[lug] Losing what little Unix cred I once had

Hugh Brown hugh at math.byu.edu
Thu Dec 14 22:40:33 MST 2006

Daniel Webb wrote:
> $ a="$(echo -n -e '\0011')"
> $ echo -n "test two three" | grep "$a"
> <nothing>
> $ a="$(echo -n -e '\0012')"
> $ echo -n "test two three" | grep "$a"
> test two three
> $ a="$(echo -n -e '\0013')"
> $ echo -n "test two three" | grep "$a"
> <nothing>
> Why?  \0012 is the echo escape for linefeed in octal.  So where is a linefeed
> getting in there?

This is a curious one.  I'm assuming you are using bash from the $() 
syntax.  echo is being provided by bash and is not the system /bin/echo

I've been playing around with this and have put both sides of the pipe 
through strace.

If you do an
if [ -z "$a" ]; then echo "zero length"; fi
it will print "zero length" when a is \0012, but it won't print if a is 

As I was searching around for whether or not the bash builtin echo was 
using the same octal <-> character table as you were expecting, it 
occurred to me that you've told echo to enable the interpretation of 
octal escapes.  So when you do a="$(echo -n -e '\0012')" you've told it 
to take and run echo -n <return> and take the output and put it in a. 
It looks to "a" as if you've just told it $(echo -n ).

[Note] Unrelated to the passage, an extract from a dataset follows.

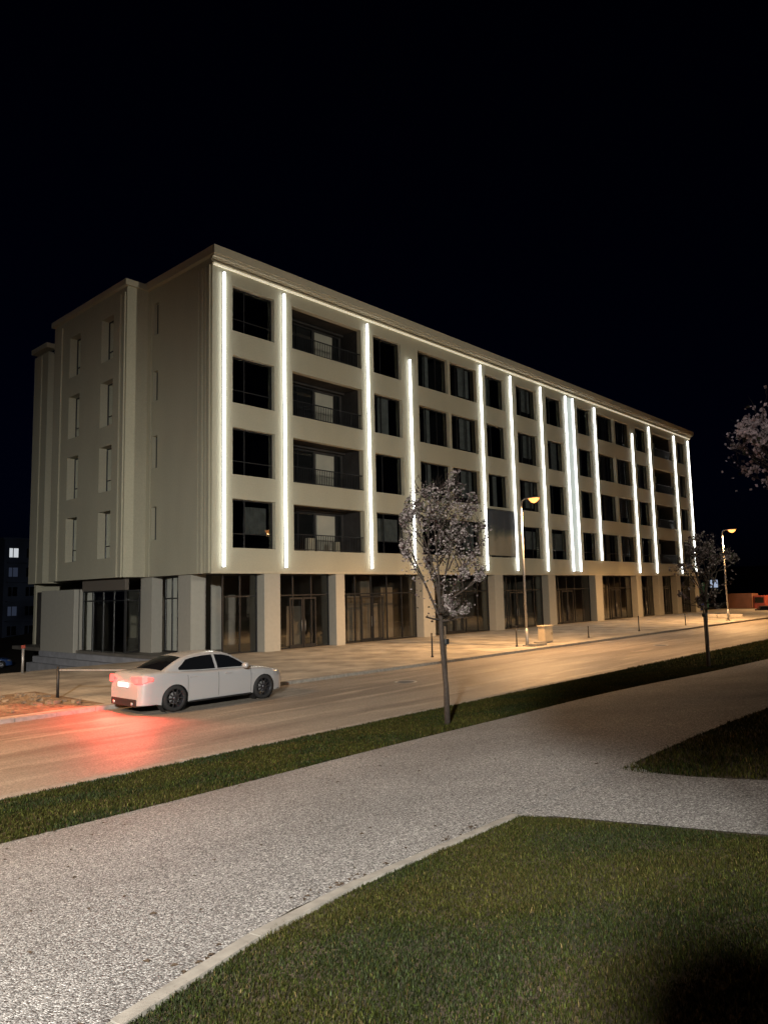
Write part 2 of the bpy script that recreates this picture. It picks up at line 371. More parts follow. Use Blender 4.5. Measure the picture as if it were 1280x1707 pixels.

Then I stopped and thought about it more and wasn't sure why $() would 
treat echo -n <return> the same as echo -n.

It seemed so clear in my head :), somehow it was just like typing return 
  after entering a command and it got absorbed.

The reason  that the pipe to grep "$a" works for \0012 is the same 
reason that it would works for grep ""  Apparently, the empty string is 
found in every string ;)

Anyone have any insights into this?  I'm guessing it must have to do 
with the way bash uses $() to run a command and capture its output.